Quand il a eu un an, nous avons commencé à essayer tous les trucs de sommeil. Les spécialistes, les livres, les psychologues, rien n’y faisait. Il se réveillait toujours plusieurs fois par nuit. Son ainé a été un vrai bébé bonheur, un bébé facile comme on dit, qui s’élevait tout seul. Il était souriant et sociable. Il faisait ses nuits dès 5 mois.

Effet de contraste, dites-vous? Oui, sûrement. Reste que la chute a été grande. Ils sont rapprochés, j’avais suivi la même recette, que s’était-il passé?

Avez-vous vu cette douloureuse scène du film Le choix de Sophie? Celle ou Meryl Streep doit choisir lequel de ses enfants vivra et lequel mourra? Je me suis surprise à y penser, à me dire que je pourrais faire un choix. Cette pensée a duré une demi-seconde, tout au plus, il y a 4 ans et je m’en souviens encore. Ça m’a anéanti.

Il m’emmenait au plus bas de mes émotions. Je l’aimais, mais je l’aimais moins que son frère. J’ai si honte, mais je le dis : je l’aimais moins, minisculement moins, mais quand même moins. On dit qu’on aime tous ses enfants également. Et bien moi, durant deux ans, j’ai fait exception à la règle. Je vous rassure, il n’a manqué de rien. Ni de soins, ni de câlins. La nuance était subtile et se sentait seulement dans un minuscule recoin de mon être. Jamais durant ces deux ans mon mari et moi en avons parlé.

Chaque épreuve apporte une leçon. Dans notre cas ç’en a été toute une.

On a craint, un dimanche après-midi d’avril, de le perdre. On a frôlé l’inimaginable, un accident a bouleversé notre vie, clouant notre fils à un lit d’hôpital durant deux mois. Tout s’est soudainement orchestré uniquement autour de lui. Malgré une nouvelle naissance, malgré le travail, malgré tout, il a naturellement occupé 95% de notre temps. Jour et nuit, dans une chambre commune de Ste-Justine, un de nous était là pour le divertir, le nourrir, le laver et lui tenir la main.

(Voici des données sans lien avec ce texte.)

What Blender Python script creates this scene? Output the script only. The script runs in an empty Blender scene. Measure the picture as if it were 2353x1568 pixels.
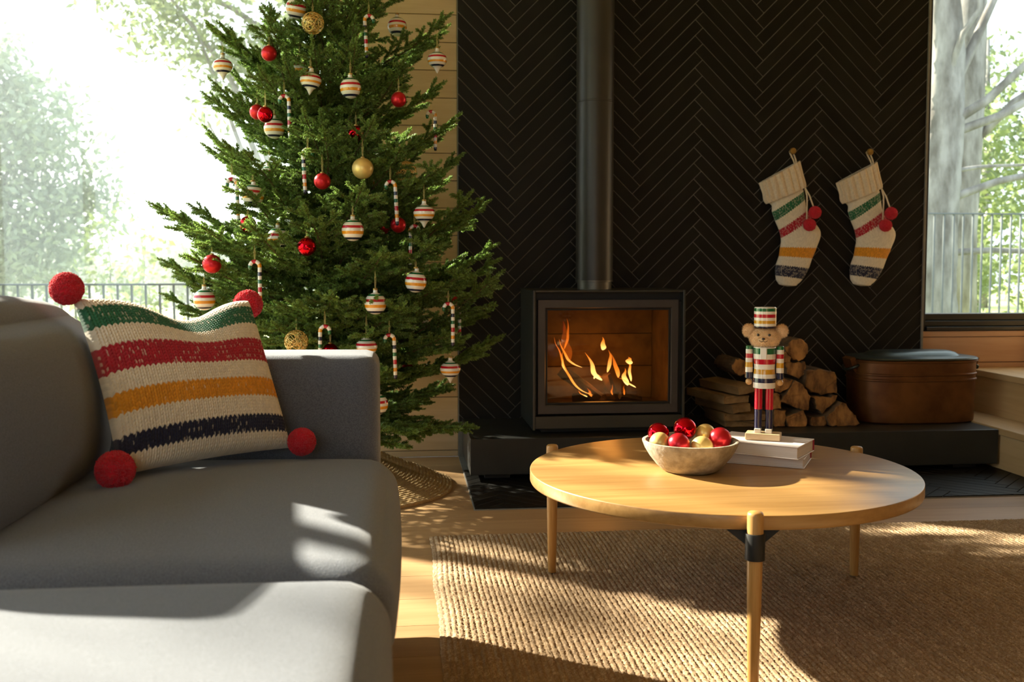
import bpy, bmesh, math, random
import numpy as np
from mathutils import Vector, Matrix

random.seed(7)
rng = np.random.default_rng(7)
scene = bpy.context.scene
COL = scene.collection
PI = math.pi

# ------------------------------------------------------------------ camera
cam_d = bpy.data.cameras.new('camera')
cam = bpy.data.objects.new('camera', cam_d)
COL.objects.link(cam)
cam_d.sensor_width = 36.0
cam_d.lens = 35.189
cam_d.shift_y = -27.3 / 2353
cam_d.clip_start = 0.05
cam_d.clip_end = 300
cam.location = (0, 0, 0.83)
cam.rotation_euler = (math.radians(90 - 3.6), 0, math.radians(-6.216))
cam_d.dof.use_dof = True
cam_d.dof.focus_distance = 2.6
cam_d.dof.aperture_fstop = 5.6
scene.camera = cam

# ------------------------------------------------------------------ sky, sun, exposure
world = bpy.data.worlds.new('sky')
scene.world = world
world.use_nodes = True
bg = world.node_tree.nodes['Background']
bg.inputs['Color'].default_value = (0.82, 0.94, 1.0, 1)
bg.inputs['Strength'].default_value = 1.35

SUN_DIR = Vector((0.82 * math.cos(math.radians(27)), -0.572 * math.cos(math.radians(27)), -math.sin(math.radians(27))))
sun_d = bpy.data.lights.new('sun', 'SUN')
sun_d.energy = 15.5
sun_d.angle = math.radians(1.1)
sun_d.color = (1.0, 0.89, 0.72)
sun = bpy.data.objects.new('sun', sun_d)
COL.objects.link(sun)
sun.location = (-8, 12, 7)
sun.rotation_euler = SUN_DIR.to_track_quat('-Z', 'Y').to_euler()

scene.view_settings.view_transform = 'Standard'
scene.view_settings.look = 'None'
scene.view_settings.gamma = 1.0
scene.view_settings.use_curve_mapping = False
scene.view_settings.exposure = 0.97
try:
    scene.cycles.use_denoising = True
    scene.cycles.max_bounces = 8
    scene.cycles.diffuse_bounces = 4
    scene.cycles.transparent_max_bounces = 16
    scene.cycles.sample_clamp_indirect = 6.0
    scene.cycles.caustics_reflective = False
    scene.cycles.caustics_refractive = False
except Exception:
    pass


# ------------------------------------------------------------------ object helpers
def tag(o, label=None, cat=None, group=None, kind=None):
    if label: o['label'] = label
    if cat: o['category'] = cat
    if group: o['group'] = group
    if kind: o['kind'] = kind
    return o


def link(o, parent=None):
    COL.objects.link(o)
    if parent is not None:
        o.parent = parent
    return o


def thing(name, label, cat, loc=(0, 0, 0), group=None):
    o = bpy.data.objects.new(name, None)
    o.empty_display_size = 0.05
    o.location = loc
    link(o)
    return tag(o, label, cat, group)


def root_loc(o):
    v = Vector((0, 0, 0))
    while o is not None:
        v = v + o.location
        o = o.parent
    return v


def new_mesh(name, V, Fs, mats=None, smooth=False, fm=None, col=None):
    me = bpy.data.meshes.new(name)
    V = np.asarray(V, dtype=np.float32).reshape(-1, 3)
    if isinstance(Fs, np.ndarray):
        n, k = Fs.shape
        me.vertices.add(len(V))
        me.vertices.foreach_set('co', V.ravel())
        me.loops.add(n * k)
        me.loops.foreach_set('vertex_index', Fs.astype(np.int32).ravel())
        me.polygons.add(n)
        me.polygons.foreach_set('loop_start', np.arange(0, n * k, k, dtype=np.int32))
        me.update(calc_edges=True)
        me.validate()
    else:
        me.from_pydata([tuple(map(float, v)) for v in V], [], [tuple(int(i) for i in f) for f in Fs])
        me.update()
    if mats is not None:
        for m in (mats if isinstance(mats, (list, tuple)) else [mats]):
            me.materials.append(m)
    if fm is not None:
        me.polygons.foreach_set('material_index', np.asarray(fm, dtype=np.int32))
    me.polygons.foreach_set('use_smooth', np.full(len(me.polygons), bool(smooth)))
    if col is not None:
        a = me.color_attributes.new('Col', 'FLOAT_COLOR', 'POINT')
        c = np.ones((len(V), 4), dtype=np.float32)
        c[:, :3] = col
        a.data.foreach_set('color', c.ravel())
    return me


def obj(name, V, Fs, mats=None, parent=None, smooth=False, fm=None, col=None, world_coords=True):
    """one mesh object; V in world coordinates, stored relative to the parent"""
    V = np.asarray(V, dtype=np.float64).reshape(-1, 3)
    if parent is not None and world_coords:
        V = V - np.array(root_loc(parent))
    o = bpy.data.objects.new(name, new_mesh(name, V, Fs, mats, smooth, fm, col))
    return link(o, parent)


def auto_smooth(o, deg=40):
    me = o.data
    me.polygons.foreach_set('use_smooth', np.ones(len(me.polygons), dtype=bool))
    bm = bmesh.new(); bm.from_mesh(me)
    lim = math.radians(deg)
    for e in bm.edges:
        if len(e.link_faces) == 2:
            e.smooth = e.calc_face_angle(0) < lim
        else:
            e.smooth = False
    bm.to_mesh(me); bm.free()
    return o


# ------------------------------------------------------------------ shape helpers (return V, F)
def box(x0, x1, y0, y1, z0, z1):
    V = [(x0, y0, z0), (x1, y0, z0), (x1, y1, z0), (x0, y1, z0), (x0, y0, z1), (x1, y0, z1), (x1, y1, z1), (x0, y1, z1)]
    F = [(3, 2, 1, 0), (4, 5, 6, 7), (0, 1, 5, 4), (1, 2, 6, 5), (2, 3, 7, 6), (3, 0, 4, 7)]
    return np.array(V, float), F


def bbox_mesh(x0, x1, y0, y1, z0, z1, bev=0.003, seg=2):
    bm = bmesh.new()
    V, F = box(x0, x1, y0, y1, z0, z1)
    vs = [bm.verts.new(v) for v in V]
    for f in F:
        bm.faces.new([vs[i] for i in f])
    bmesh.ops.bevel(bm, geom=list(bm.edges), offset=bev, segments=seg, affect='EDGES', profile=0.6)
    bm.verts.ensure_lookup_table()
    bm.verts.index_update()
    V = np.array([v.co[:] for v in bm.verts])
    F = [tuple(v.index for v in f.verts) for f in bm.faces]
    bm.free()
    return V, F


def join(*parts):
    V, F, n = [], [], 0
    for v, f in parts:
        v = np.asarray(v, float).reshape(-1, 3)
        V.append(v)
        F += [tuple(int(i) + n for i in t) for t in f]
        n += len(v)
    return np.concatenate(V), F


def lathe(prof, seg=24, c=(0, 0, 0), close=False):
    """prof: list of (r, z); returns V, F with caps collapsed by zero radius"""
    V, F = [], []
    a = np.linspace(0, 2 * PI, seg, endpoint=False)
    for r, z in prof:
        for t in a:
            V.append((c[0] + r * math.cos(t), c[1] + r * math.sin(t), c[2] + z))
    n = len(prof)
    for i in range(n - 1 + (1 if close else 0)):
        j = (i + 1) % n
        for k in range(seg):
            l = (k + 1) % seg
            F.append((i * seg + k, i * seg + l, j * seg + l, j * seg + k))
    if not close:
        F.append(tuple(range(seg - 1, -1, -1)))
        F.append(tuple((n - 1) * seg + k for k in range(seg)))
    return np.array(V), F


def frames(P):
    P = np.asarray(P, float)
    T = np.gradient(P, axis=0)
    T /= np.linalg.norm(T, axis=1)[:, None] + 1e-12
    up = np.array([0, 0, 1.0])
    if abs(T[0] @ up) > 0.9:
        up = np.array([0, 1.0, 0])
    N = np.zeros_like(P); B = np.zeros_like(P)
    n = np.cross(up, T[0]); n /= np.linalg.norm(n)
    for i in range(len(P)):
        n = n - T[i] * (n @ T[i]); n /= np.linalg.norm(n) + 1e-12
        N[i] = n; B[i] = np.cross(T[i], n)
    return P, T, N, B


def tube(P, r, seg=8, caps=True):
    P, T, N, B = frames(P)
    r = np.broadcast_to(np.asarray(r, float), (len(P),))
    V, F = [], []
    for i in range(len(P)):
        for k in range(seg):
            t = 2 * PI * k / seg
            V.append(P[i] + r[i] * (N[i] * math.cos(t) + B[i] * math.sin(t)))
    for i in range(len(P) - 1):
        for k in range(seg):
            l = (k + 1) % seg
            F.append((i * seg + k, i * seg + l, (i + 1) * seg + l, (i + 1) * seg + k))
    if caps:
        F.append(tuple(range(seg - 1, -1, -1)))
        F.append(tuple((len(P) - 1) * seg + k for k in range(seg)))
    return np.array(V), F


def sphere(c, r, seg=24, rings=14, sq=(1, 1, 1)):
    prof = []
    V, F = [(c[0], c[1], c[2] - r * sq[2])], []
    for i in range(1, rings):
        p = -PI / 2 + PI * i / rings
        for k in range(seg):
            t = 2 * PI * k / seg
            V.append((c[0] + r * sq[0] * math.cos(p) * math.cos(t), c[1] + r * sq[1] * math.cos(p) * math.sin(t), c[2] + r * sq[2] * math.sin(p)))
    V.append((c[0], c[1], c[2] + r * sq[2]))
    for k in range(seg):
        l = (k + 1) % seg
        F.append((0, 1 + l, 1 + k))
        for i in range(rings - 2):
            F.append((1 + i * seg + k, 1 + i * seg + l, 1 + (i + 1) * seg + l, 1 + (i + 1) * seg + k))
        b = 1 + (rings - 2) * seg
        F.append((b + k, b + l, len(V) - 1))
    return np.array(V), F


def prism(poly, y0, y1, off=(0, 0)):
    """polygon in XZ (counter-clockwise or not), extruded from y0 to y1, far end shifted"""
    n = len(poly)
    V = [(x, y0, z) for x, z in poly] + [(x + off[0], y1, z + off[1]) for x, z in poly]
    F = [tuple(range(n)), tuple(range(2 * n - 1, n - 1, -1))]
    for i in range(n):
        j = (i + 1) % n
        F.append((j, i, n + i, n + j))
    return np.array(V), F


def rounded_box(cx, cy, cz, a, b, c, r, n=14, bulge=(0, 0, 0), p=2.0):
    """puffy cushion: half sizes a,b,c, corner radius r, bulge along each axis"""
    V, F = [], []
    def grid(m):
        t = np.linspace(-1, 1, m)
        return np.sign(t) * (1 - (1 - np.abs(t)) ** 1.4)
    g = grid(n * 2 + 1)
    m = len(g)
    idx = {}
    H = np.array([a, b, c])
    def add(u):
        key = (round(u[0], 6), round(u[1], 6), round(u[2], 6))
        if key in idx:
            return idx[key]
        q = np.array(u) * H
        inner = np.clip(q, -(H - r), H - r)
        d = q - inner
        l = np.linalg.norm(d)
        if l > 1e-9:
            mx = np.max(np.abs(d))
            d = d / l * (r * mx / r)
            q = inner + d
        for k in range(3):
            o1, o2 = (k + 1) % 3, (k + 2) % 3
            w = max(0, 1 - abs(u[o1]) ** p) * max(0, 1 - abs(u[o2]) ** p)
            q[k] += bulge[k] * w * u[k]
        idx[key] = len(V)
        V.append((cx + q[0], cy + q[1], cz + q[2]))
        return idx[key]
    for ax in range(3):
        for s in (-1, 1):
            for i in range(m - 1):
                for j in range(m - 1):
                    q = []
                    for (ii, jj) in ((i, j), (i + 1, j), (i + 1, j + 1), (i, j + 1)):
                        u = [0, 0, 0]
                        u[ax] = s; u[(ax + 1) % 3] = g[ii]; u[(ax + 2) % 3] = g[jj]
                        q.append(add(u))
                    F.append(tuple(q) if s > 0 else tuple(q[::-1]))
    return np.array(V), F


def grid_faces(nu, nv, wrap_u=False):
    I = np.arange(nu * nv).reshape(nv, nu)
    if wrap_u:
        I = np.concatenate([I, I[:, :1]], axis=1)
    a, b, c, d = I[:-1, :-1], I[:-1, 1:], I[1:, 1:], I[1:, :-1]
    return np.stack([a, b, c, d], -1).reshape(-1, 4)


# ------------------------------------------------------------------ materials
def nodes_of(name):
    m = bpy.data.materials.new(name)
    m.use_nodes = True
    nt = m.node_tree
    b = nt.nodes['Principled BSDF']
    return m, nt, b


def N(nt, kind, **kw):
    n = nt.nodes.new(kind)
    for k, v in kw.items():
        if k in n.inputs.keys():
            n.inputs[k].default_value = v
        else:
            setattr(n, k, v)
    return n


def rgba(c):
    return (c[0], c[1], c[2], 1.0)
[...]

En l’instant d’un interminable voyage en ambulance, il est devenu grand.

Ses pleurs, à part quelques terreurs nocturnes, se sont transformés en sourires et en courage. Sans se plaindre, sans rien demander, il a été alité sans pouvoir se lever durant huit semaines. J’ai parfois l’impression mystique que cette épreuve nous a été envoyée pour nous permettre de prouver à notre fils, alors âgé de deux ans, que nous étions capables de tout arrêter pour lui. Ce moment privilégié a soudé nos relations. Quelque chose en lui, en nous, a changé. Savoir ce que c’est de frôler l’horreur, ça donne la force d’endurer tous les hurlements du monde.

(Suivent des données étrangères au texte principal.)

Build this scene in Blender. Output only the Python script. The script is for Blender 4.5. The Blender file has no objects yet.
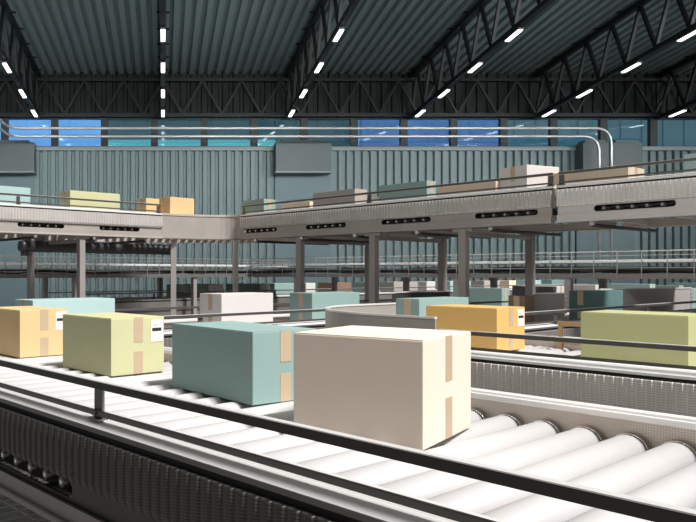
import bpy, bmesh, math, random
from mathutils import Vector, Matrix
random.seed(7)
PI = math.pi
SC = bpy.context.scene
COL = SC.collection
CZ = 2.3                                   # camera height above the floor
A0 = math.atan2(.607, .795)                # the conveyors stand at this angle to the hall
CA, SA = math.cos(A0), math.sin(A0)

def P(v, u, z=0.0):                        # plant frame (v across, u along) to the hall
    return Vector((v*CA - u*SA, v*SA + u*CA, z + CZ))

# ------------------------------------------------------------------ materials
def new_mat(name):
    m = bpy.data.materials.new(name); m.use_nodes = True
    nt = m.node_tree
    return m, nt, nt.nodes['Principled BSDF']

def mat(name, col, rough=.6, metal=0.0, noise=.0, nscale=8.0, bump=0.0, bscale=60.0, emit=None, estr=1.0, spec=.5):
    m, nt, b = new_mat(name)
    b.inputs['Base Color'].default_value = (*col, 1)
    b.inputs['Roughness'].default_value = rough
    b.inputs['Metallic'].default_value = metal
    b.inputs['Specular IOR Level'].default_value = spec
    tc = nt.nodes.new('ShaderNodeTexCoord')
    if noise > 0:
        n = nt.nodes.new('ShaderNodeTexNoise'); n.inputs['Scale'].default_value = nscale
        n.inputs['Detail'].default_value = 4
        nt.links.new(tc.outputs['Object'], n.inputs['Vector'])
        r = nt.nodes.new('ShaderNodeMapRange')
        r.inputs['To Min'].default_value = 1-noise; r.inputs['To Max'].default_value = 1+noise
        nt.links.new(n.outputs['Fac'], r.inputs['Value'])
        mx = nt.nodes.new('ShaderNodeVectorMath'); mx.operation = 'SCALE'
        mx.inputs[0].default_value = col
        nt.links.new(r.outputs['Result'], mx.inputs['Scale'])
        nt.links.new(mx.outputs['Vector'], b.inputs['Base Color'])
    if bump > 0:
        n = nt.nodes.new('ShaderNodeTexNoise'); n.inputs['Scale'].default_value = bscale
        nt.links.new(tc.outputs['Object'], n.inputs['Vector'])
        bp = nt.nodes.new('ShaderNodeBump'); bp.inputs['Strength'].default_value = bump; bp.inputs['Distance'].default_value = .01
        nt.links.new(n.outputs['Fac'], bp.inputs['Height'])
        nt.links.new(bp.outputs['Normal'], b.inputs['Normal'])
    if emit:
        b.inputs['Emission Color'].default_value = (*emit, 1)
        b.inputs['Emission Strength'].default_value = estr
    return m

def perf_mat(name, col, dark, sx, sz, fx, fz, rough=.45, metal=.5, axis=0, stagger=False):
    """sheet metal pierced by a regular pattern of slots: sx, sz are pitches in metres, fx, fz the open shares"""
    m, nt, b = new_mat(name)
    b.inputs['Roughness'].default_value = rough; b.inputs['Metallic'].default_value = metal
    tc = nt.nodes.new('ShaderNodeTexCoord')
    sp = nt.nodes.new('ShaderNodeSeparateXYZ'); nt.links.new(tc.outputs['Object'], sp.inputs[0])
    def frac(sock, pitch, share):
        d = nt.nodes.new('ShaderNodeMath'); d.operation = 'DIVIDE'; d.inputs[1].default_value = pitch
        nt.links.new(sock, d.inputs[0])
        f = nt.nodes.new('ShaderNodeMath'); f.operation = 'FRACT'; nt.links.new(d.outputs[0], f.inputs[0])
        l = nt.nodes.new('ShaderNodeMath'); l.operation = 'LESS_THAN'; l.inputs[1].default_value = share
        nt.links.new(f.outputs[0], l.inputs[0]); return l.outputs[0]
    a = frac(sp.outputs[axis], sx, fx); c = frac(sp.outputs[2], sz, fz)
    mu = nt.nodes.new('ShaderNodeMath'); mu.operation = 'MULTIPLY'
    nt.links.new(a, mu.inputs[0]); nt.links.new(c, mu.inputs[1])
    n = nt.nodes.new('ShaderNodeTexNoise'); n.inputs['Scale'].default_value = 3.0
    nt.links.new(tc.outputs['Object'], n.inputs['Vector'])
    r = nt.nodes.new('ShaderNodeMapRange'); r.inputs['To Min'].default_value = .82; r.inputs['To Max'].default_value = 1.18
    nt.links.new(n.outputs['Fac'], r.inputs['Value'])
    mx = nt.nodes.new('ShaderNodeMix'); mx.data_type = 'RGBA'
    mx.inputs['A'].default_value = (*col, 1); mx.inputs['B'].default_value = (*dark, 1)
    nt.links.new(mu.outputs[0], mx.inputs['Factor'])
    vm = nt.nodes.new('ShaderNodeVectorMath'); vm.operation = 'SCALE'
    nt.links.new(mx.outputs['Result'], vm.inputs[0]); nt.links.new(r.outputs['Result'], vm.inputs['Scale'])
    nt.links.new(vm.outputs['Vector'], b.inputs['Base Color'])
    return m

M = {}
M['roller'] = mat('roller_steel', (.55, .54, .54), .5, .0, .03, 3)
M['collar'] = mat('collar_steel', (.80, .78, .76), .22, .85)
M['axle'] = mat('axle_dark', (.10, .095, .09), .4, .6)
M['ledge'] = mat('ledge_aluminium', (.86, .85, .84), .32, .25, .04, 4)
M['frame'] = mat('frame_metal', (.27, .245, .235), .42, .55, .12, 3)
M['frame_dark'] = mat('frame_metal_dark', (.075, .07, .068), .45, .5, .15, 3)
M['recess'] = mat('recess_shade_black', (.012, .011, .011), .7)  # near-black stands for shade deep in gaps and slots
M['rail'] = mat('rail_dark_metal', (.055, .052, .05), .32, .6, .1, 6)
M['rail_mid'] = mat('rail_grey_metal', (.16, .15, .145), .35, .6, .1, 6)
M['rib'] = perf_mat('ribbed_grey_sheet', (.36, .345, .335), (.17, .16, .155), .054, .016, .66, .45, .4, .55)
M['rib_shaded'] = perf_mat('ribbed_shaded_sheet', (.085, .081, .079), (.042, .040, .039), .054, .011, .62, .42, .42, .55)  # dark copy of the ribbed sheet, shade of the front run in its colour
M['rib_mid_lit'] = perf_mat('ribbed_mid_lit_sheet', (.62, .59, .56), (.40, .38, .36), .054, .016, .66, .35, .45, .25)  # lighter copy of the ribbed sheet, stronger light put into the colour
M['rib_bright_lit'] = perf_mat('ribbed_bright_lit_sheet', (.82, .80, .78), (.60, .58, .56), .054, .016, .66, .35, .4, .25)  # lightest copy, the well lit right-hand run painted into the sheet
M['frame_mid_lit'] = mat('frame_metal_mid_lit', (.46, .42, .39), .45, .3, .15, 2)  # frame metal lightened to carry extra light in its colour
M['frame_bright_lit'] = mat('frame_metal_bright_lit', (.70, .67, .65), .45, .3, .12, 2)  # frame copy for the right-hand run, its light painted in
M['mesh_plate'] = perf_mat('perforated_plate', (.68, .61, .55), (.42, .37, .33), .011, .011, .5, .5, .4, .25)
M['leg'] = mat('leg_metal', (.38, .345, .335), .5, .25, .12, 2)
M['leg_pale'] = mat('leg_pale_metal', (.42, .40, .39), .45, .35, .1, 2)
M['guard'] = mat('curved_guard_metal', (.44, .41, .38), .42, .25, .1, 3)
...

Cette semaine, on regardait notre garçon rire et jouer avec amour et fierté et je racontais à mon mari que je voulais écrire notre histoire. Que je voulais que notre histoire puisse rassurer ces autres mamans qui sentaient elles aussi une légère inégalité dans leur cœur. Savoir que pour nous, c’est du passé, les aiderait peut-être à se sentir moins seules et leur prouverait que ça ne dure pas. Mon mari m’a dit : « Assure-toi bien de dire aux parents de persévérer, car c’est payant. Regarde notre merveilleux fils, ça a été dur et ça vaut le coup».

Quel sentiment honteux avez-vous déjà ressenti envers l’un de vos enfants?